Two years ago Scottish Borders Council put out a warning about counterfeit vodka after a member of the public noticed something wrong and asked them to investigate.
Trading Standards Officer Tricia Scott says it turned out to contain industrial alcohol which can include dangerous chemicals like those in antifreeze, screen wash or nail polish remover.
She says: "We received a complaint from a consumer in Berwickshire who had bought a bottle of branded vodka from a local convenience store.
"The contents were found to be industrial alcohol watered down with tap water.
"There were various chemicals - isopropanol, tertiary-butanol, and chloroform.
"Obviously if you are going to consume that it's going to have serious health implications."

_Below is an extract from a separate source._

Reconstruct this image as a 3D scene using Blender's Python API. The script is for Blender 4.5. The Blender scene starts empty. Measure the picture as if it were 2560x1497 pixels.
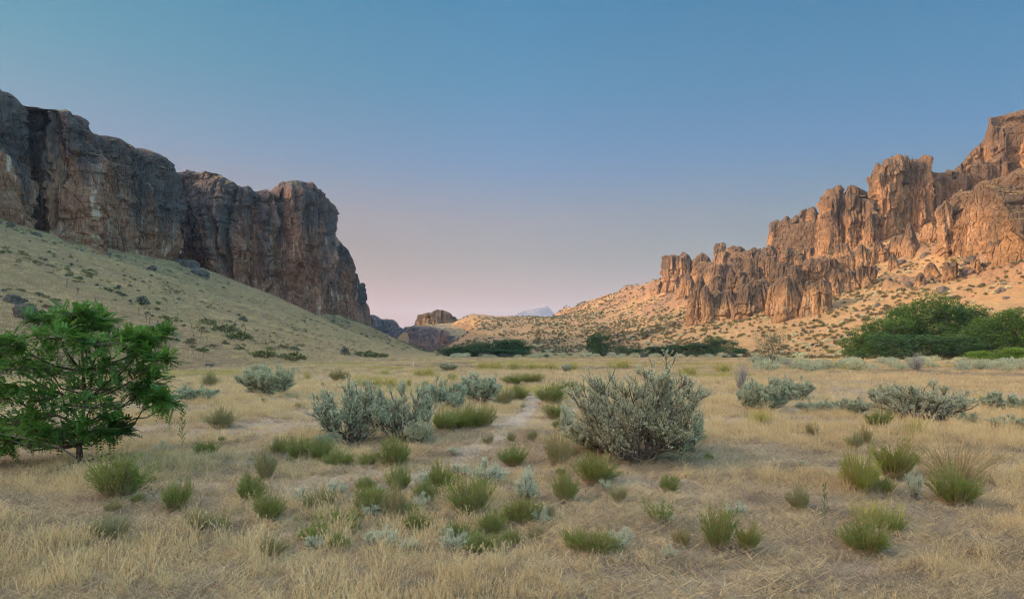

Around this time last year the Local Government Association in England and Wales warned New Year revellers that drinking bogus booze could, in extreme cases be fatal, with lethal chemicals like chloroform inducing comas, causing blindness and kidney or liver problems.
The Scottish government has just won a five-year legal battle which went all the way to the Supreme Court to be allowed to introduce minimum alcohol pricing, and in his Autumn Budget the Chancellor Philip Hammond singled out high-strength "white cider" for extra duty.
Both measures are aimed at reducing the serious health impact of cheap alcohol.
But by creating a minimum price floor there is a potential danger that the market for cheap, adulterated alcohol is expanded.
David Richardson, of the Wine and Spirit Trade Association, says: "HMRC are very aware of it, we know that the Home Office and the Treasury are very aware of it.
"The reality is that as soon as you start changing prices of alcohol at a government level, whether through excise duties or VAT or measures like minimum unit pricing, then you are introducing some sort of artificial element, potentially an incentive for fraudsters."
Market supply
Needless to say fake booze is something the police keep a close eye on.
Interpol ran a five-month operation in 2015 tackling counterfeit goods and in the UK alone they seized 10,000 litres of counterfeit or adulterated spirits.
Det Ch Insp Mark Leonard, of Police Scotland, says it is something they will need to watch closely in the future as minimum pricing and the duty increase take effect.
He says: "What a criminal does is basically replicates what happens in legitimate business.
"Where there is a market for it they will try to find that product to supply.
"So if there is a demand and communities are telling us that there is counterfeit alcohol within the community as a result of minimum pricing then we would look at that."
In Glasgow, Neil Coltart is the council's senior trading standards officer with the grand title of Chief Inspector for Weights and Measures.
Constant review
He does not expect minimum unit pricing to make much difference to the demand and supply of counterfeit alcohol but it will need to be kept under constant review.
He says: "At the moment I don't envisage a huge difference in relation to the supply of illicit alcohol pre- and post-minimum unit pricing, but only time will tell."
But he accepts the potential is there for criminals to move in.
Mr Coltart says: "If you look at 50p per unit and you then work that through for beer, cider, wine and spirits that will establish a price, and it could be that post that people will then start producing illicit alcohol or re-importing alcohol but at the moment we don't have that evidence.
"It's something our intelligence systems will continue to monitor."
Back outside with the open air drinkers in Glasgow the temptation to buy is there, but there is also an acute awareness of the potential dangers of drinking fake booze.
One tells me: "It's definitely fake, it's got to be with the price they are charging.
"I mean sometimes you're getting a bottle of vodka for a fiver, rather than £14 or £15 from a shop.
"Sometimes we don't even know what we are drinking so we prefer to go to off-sales because at least you know what you are getting."